As far as I know, every operating system has a different way to mark the end of line (EOL) character. Commercial operating systems use carriage return for EOL (carriage return and line feed on Windows, carriage return only on Mac). Linux, on the other hand, just uses line feed for EOL.

Why doesn't Linux use carriage return for EOL (and solely line feed instead)?

Best Answer

Windows uses CRLF because it inherited it from MS-DOS.

MS-DOS uses CRLF because it was inspired by CP/M which was already using CRLF.

CP/M and many operating systems from the eighties and earlier used CRLF because it was the way to end a line printed on a teletype (return to the beginning of the line and jump to the next line, just like regular typewriters). This simplified printing a file because there was less or no pre-processing required. There was also mechanical requirements that prevented a single character to be usable. Some time might be required to allow the carriage to return and the platen to rotate.

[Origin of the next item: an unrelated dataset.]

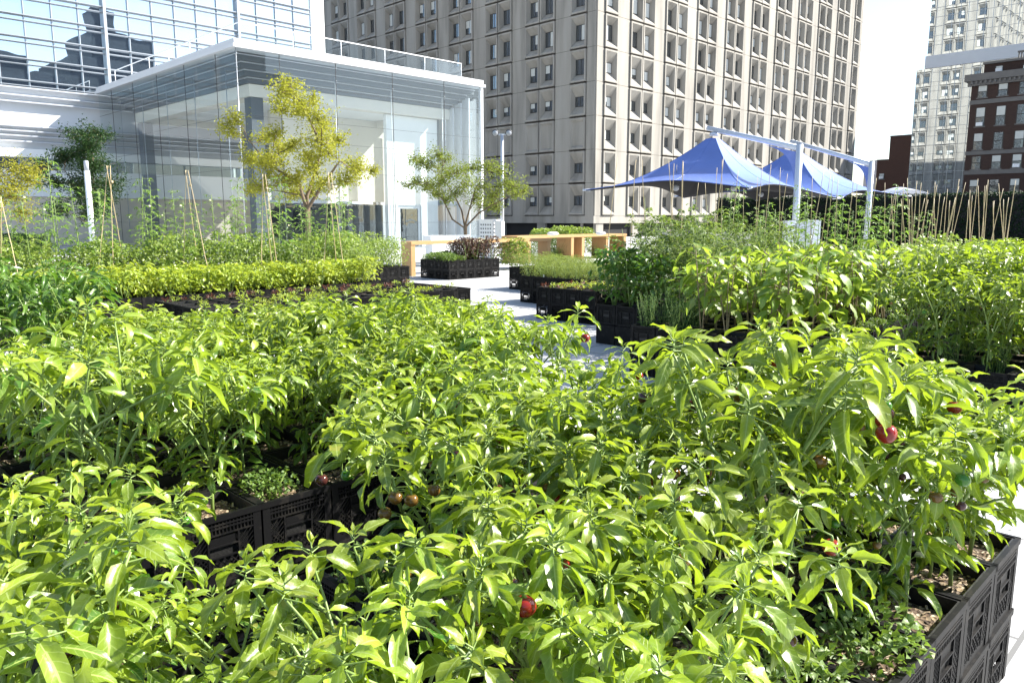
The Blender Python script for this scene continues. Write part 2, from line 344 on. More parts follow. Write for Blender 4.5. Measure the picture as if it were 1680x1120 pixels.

Gnu/Linux uses LF because it is a Unix clone.1

Unix used a single character, LF, from the beginning to save space and standardize to a canonical end-of-line, using two characters was inefficient and ambiguous. This choice was inherited from Multics which used it as early as 1964. Memory, storage, CPU power and bandwidth were very sparse so saving one byte per line was worth doing. When a file was printed, the driver was converting the line feed (new-line) to the control characters required by the target device.

LF was preferred to CR because the latter still had a specific usage. By repositioning the printed character to the beginning of the same line, it allowed to overstrike already typed characters.

Apple initially decided to also use a single character but for some reason picked the other one: CR. When it switched to a BSD interface, it moved to LF.

These choices have nothing to do with the fact an OS is commercial or not.

1 This is the answer to your question.